Given information ::

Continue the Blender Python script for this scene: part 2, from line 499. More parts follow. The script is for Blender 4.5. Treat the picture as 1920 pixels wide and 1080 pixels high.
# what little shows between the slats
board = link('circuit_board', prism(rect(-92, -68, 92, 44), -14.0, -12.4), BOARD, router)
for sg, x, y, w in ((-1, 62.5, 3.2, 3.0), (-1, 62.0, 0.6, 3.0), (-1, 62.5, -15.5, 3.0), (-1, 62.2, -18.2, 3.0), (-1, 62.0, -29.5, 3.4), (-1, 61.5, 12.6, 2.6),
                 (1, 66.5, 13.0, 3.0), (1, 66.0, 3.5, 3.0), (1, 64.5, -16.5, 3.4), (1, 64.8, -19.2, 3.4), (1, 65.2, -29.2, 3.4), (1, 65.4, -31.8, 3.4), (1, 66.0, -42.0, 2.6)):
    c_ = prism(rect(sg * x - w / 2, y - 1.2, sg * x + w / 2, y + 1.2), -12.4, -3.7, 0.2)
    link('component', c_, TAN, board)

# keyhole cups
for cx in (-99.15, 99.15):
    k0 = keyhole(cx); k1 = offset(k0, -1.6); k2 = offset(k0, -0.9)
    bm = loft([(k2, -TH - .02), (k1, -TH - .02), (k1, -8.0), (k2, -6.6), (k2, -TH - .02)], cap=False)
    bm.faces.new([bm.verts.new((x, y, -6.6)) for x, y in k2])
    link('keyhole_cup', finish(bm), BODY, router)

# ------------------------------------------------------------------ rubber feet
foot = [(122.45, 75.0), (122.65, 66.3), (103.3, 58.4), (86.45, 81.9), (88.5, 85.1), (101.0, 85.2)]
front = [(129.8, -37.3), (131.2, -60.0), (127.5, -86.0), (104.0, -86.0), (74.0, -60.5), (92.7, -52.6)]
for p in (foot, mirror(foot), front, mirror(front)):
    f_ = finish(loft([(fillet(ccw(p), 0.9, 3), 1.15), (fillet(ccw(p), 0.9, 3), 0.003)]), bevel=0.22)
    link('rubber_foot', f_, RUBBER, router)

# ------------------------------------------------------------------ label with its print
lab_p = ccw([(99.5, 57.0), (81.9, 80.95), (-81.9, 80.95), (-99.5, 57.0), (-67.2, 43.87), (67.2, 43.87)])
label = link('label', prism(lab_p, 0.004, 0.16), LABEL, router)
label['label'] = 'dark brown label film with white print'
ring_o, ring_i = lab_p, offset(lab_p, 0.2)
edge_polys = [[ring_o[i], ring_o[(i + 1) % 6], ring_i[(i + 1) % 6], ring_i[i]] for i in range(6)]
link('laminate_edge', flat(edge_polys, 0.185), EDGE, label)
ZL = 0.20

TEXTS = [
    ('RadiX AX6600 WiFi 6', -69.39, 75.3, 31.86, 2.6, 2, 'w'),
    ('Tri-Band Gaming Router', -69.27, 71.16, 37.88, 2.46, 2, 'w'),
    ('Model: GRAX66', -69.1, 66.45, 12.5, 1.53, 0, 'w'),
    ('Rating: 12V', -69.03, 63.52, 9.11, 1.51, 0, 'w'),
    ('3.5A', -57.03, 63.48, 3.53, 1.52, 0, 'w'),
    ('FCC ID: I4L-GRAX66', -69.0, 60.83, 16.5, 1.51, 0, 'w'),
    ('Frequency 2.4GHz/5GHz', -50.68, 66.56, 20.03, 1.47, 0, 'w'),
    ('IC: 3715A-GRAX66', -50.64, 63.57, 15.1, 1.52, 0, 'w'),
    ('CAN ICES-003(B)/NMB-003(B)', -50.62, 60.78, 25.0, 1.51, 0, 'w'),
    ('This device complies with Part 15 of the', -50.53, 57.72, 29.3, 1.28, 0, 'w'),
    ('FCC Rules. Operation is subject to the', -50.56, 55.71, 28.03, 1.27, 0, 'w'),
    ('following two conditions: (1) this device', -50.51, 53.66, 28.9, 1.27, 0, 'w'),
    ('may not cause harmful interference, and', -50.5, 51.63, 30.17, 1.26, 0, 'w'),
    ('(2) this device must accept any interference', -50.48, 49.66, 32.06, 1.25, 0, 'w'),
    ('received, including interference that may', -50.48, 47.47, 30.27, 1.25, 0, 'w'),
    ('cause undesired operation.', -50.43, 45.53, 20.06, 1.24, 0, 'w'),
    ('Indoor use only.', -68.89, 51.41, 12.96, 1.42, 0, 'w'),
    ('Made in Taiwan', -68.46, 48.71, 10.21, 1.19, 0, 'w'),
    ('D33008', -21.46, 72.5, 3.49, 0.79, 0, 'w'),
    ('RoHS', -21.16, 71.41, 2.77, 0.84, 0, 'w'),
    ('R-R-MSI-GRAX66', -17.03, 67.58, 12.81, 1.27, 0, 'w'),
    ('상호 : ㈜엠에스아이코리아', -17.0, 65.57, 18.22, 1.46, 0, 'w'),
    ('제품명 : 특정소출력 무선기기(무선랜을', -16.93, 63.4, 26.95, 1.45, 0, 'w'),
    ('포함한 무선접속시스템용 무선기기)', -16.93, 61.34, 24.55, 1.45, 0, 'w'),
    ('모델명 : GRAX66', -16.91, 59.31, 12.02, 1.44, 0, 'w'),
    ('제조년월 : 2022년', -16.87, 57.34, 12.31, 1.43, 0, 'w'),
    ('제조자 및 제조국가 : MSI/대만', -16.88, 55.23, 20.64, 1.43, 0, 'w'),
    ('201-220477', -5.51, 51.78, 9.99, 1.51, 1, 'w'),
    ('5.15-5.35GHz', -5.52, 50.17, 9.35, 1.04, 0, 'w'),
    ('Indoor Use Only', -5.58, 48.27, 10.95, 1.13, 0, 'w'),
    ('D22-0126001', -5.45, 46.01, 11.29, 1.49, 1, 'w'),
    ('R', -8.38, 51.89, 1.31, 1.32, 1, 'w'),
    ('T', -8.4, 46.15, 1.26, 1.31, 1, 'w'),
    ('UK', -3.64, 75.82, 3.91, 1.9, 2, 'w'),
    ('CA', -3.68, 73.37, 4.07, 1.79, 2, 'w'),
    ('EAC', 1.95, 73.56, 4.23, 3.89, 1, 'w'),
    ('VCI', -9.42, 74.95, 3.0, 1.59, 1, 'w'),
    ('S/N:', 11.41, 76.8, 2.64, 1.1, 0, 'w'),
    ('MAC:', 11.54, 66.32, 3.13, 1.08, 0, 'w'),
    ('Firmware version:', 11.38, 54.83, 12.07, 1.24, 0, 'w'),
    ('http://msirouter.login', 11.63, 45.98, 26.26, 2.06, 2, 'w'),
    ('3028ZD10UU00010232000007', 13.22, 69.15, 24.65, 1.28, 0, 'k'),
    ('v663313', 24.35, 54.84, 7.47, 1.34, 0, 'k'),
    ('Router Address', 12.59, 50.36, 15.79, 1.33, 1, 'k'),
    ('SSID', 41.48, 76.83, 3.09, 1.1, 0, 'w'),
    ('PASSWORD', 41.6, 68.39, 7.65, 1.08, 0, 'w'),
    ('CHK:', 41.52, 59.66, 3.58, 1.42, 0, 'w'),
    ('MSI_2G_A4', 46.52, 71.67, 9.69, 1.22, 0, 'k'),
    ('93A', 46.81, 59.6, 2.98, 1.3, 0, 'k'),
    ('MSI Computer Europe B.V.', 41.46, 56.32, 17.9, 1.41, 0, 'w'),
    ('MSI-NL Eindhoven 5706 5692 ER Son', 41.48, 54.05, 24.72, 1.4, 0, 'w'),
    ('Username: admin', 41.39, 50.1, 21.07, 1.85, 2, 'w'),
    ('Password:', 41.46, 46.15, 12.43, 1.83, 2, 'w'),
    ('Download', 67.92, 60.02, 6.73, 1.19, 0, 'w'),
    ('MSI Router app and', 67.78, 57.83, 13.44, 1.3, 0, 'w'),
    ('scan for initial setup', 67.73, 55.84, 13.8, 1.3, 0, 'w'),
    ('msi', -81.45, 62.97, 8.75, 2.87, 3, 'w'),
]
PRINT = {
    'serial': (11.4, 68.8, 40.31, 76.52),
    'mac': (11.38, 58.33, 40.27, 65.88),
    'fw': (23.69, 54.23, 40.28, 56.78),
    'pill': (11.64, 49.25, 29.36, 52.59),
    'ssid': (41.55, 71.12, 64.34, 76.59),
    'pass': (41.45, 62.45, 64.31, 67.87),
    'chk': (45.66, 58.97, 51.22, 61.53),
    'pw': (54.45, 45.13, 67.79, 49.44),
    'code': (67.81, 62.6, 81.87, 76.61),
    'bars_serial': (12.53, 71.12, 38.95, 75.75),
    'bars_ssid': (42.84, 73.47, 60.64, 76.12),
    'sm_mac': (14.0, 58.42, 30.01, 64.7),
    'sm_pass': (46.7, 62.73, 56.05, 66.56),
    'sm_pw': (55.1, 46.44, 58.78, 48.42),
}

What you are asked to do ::
Repeat, exactly and only, the lines from the beginning of the material through the line that contains "link('rubber_foot', f_, RUBBER, router)".

Exercise output ::
Continue the Blender Python script for this scene: part 2, from line 499. More parts follow. The script is for Blender 4.5. Treat the picture as 1920 pixels wide and 1080 pixels high.
# what little shows between the slats
board = link('circuit_board', prism(rect(-92, -68, 92, 44), -14.0, -12.4), BOARD, router)
for sg, x, y, w in ((-1, 62.5, 3.2, 3.0), (-1, 62.0, 0.6, 3.0), (-1, 62.5, -15.5, 3.0), (-1, 62.2, -18.2, 3.0), (-1, 62.0, -29.5, 3.4), (-1, 61.5, 12.6, 2.6),
                 (1, 66.5, 13.0, 3.0), (1, 66.0, 3.5, 3.0), (1, 64.5, -16.5, 3.4), (1, 64.8, -19.2, 3.4), (1, 65.2, -29.2, 3.4), (1, 65.4, -31.8, 3.4), (1, 66.0, -42.0, 2.6)):
    c_ = prism(rect(sg * x - w / 2, y - 1.2, sg * x + w / 2, y + 1.2), -12.4, -3.7, 0.2)
    link('component', c_, TAN, board)

# keyhole cups
for cx in (-99.15, 99.15):
    k0 = keyhole(cx); k1 = offset(k0, -1.6); k2 = offset(k0, -0.9)
    bm = loft([(k2, -TH - .02), (k1, -TH - .02), (k1, -8.0), (k2, -6.6), (k2, -TH - .02)], cap=False)
    bm.faces.new([bm.verts.new((x, y, -6.6)) for x, y in k2])
    link('keyhole_cup', finish(bm), BODY, router)

# ------------------------------------------------------------------ rubber feet
foot = [(122.45, 75.0), (122.65, 66.3), (103.3, 58.4), (86.45, 81.9), (88.5, 85.1), (101.0, 85.2)]
front = [(129.8, -37.3), (131.2, -60.0), (127.5, -86.0), (104.0, -86.0), (74.0, -60.5), (92.7, -52.6)]
for p in (foot, mirror(foot), front, mirror(front)):
    f_ = finish(loft([(fillet(ccw(p), 0.9, 3), 1.15), (fillet(ccw(p), 0.9, 3), 0.003)]), bevel=0.22)
    link('rubber_foot', f_, RUBBER, router)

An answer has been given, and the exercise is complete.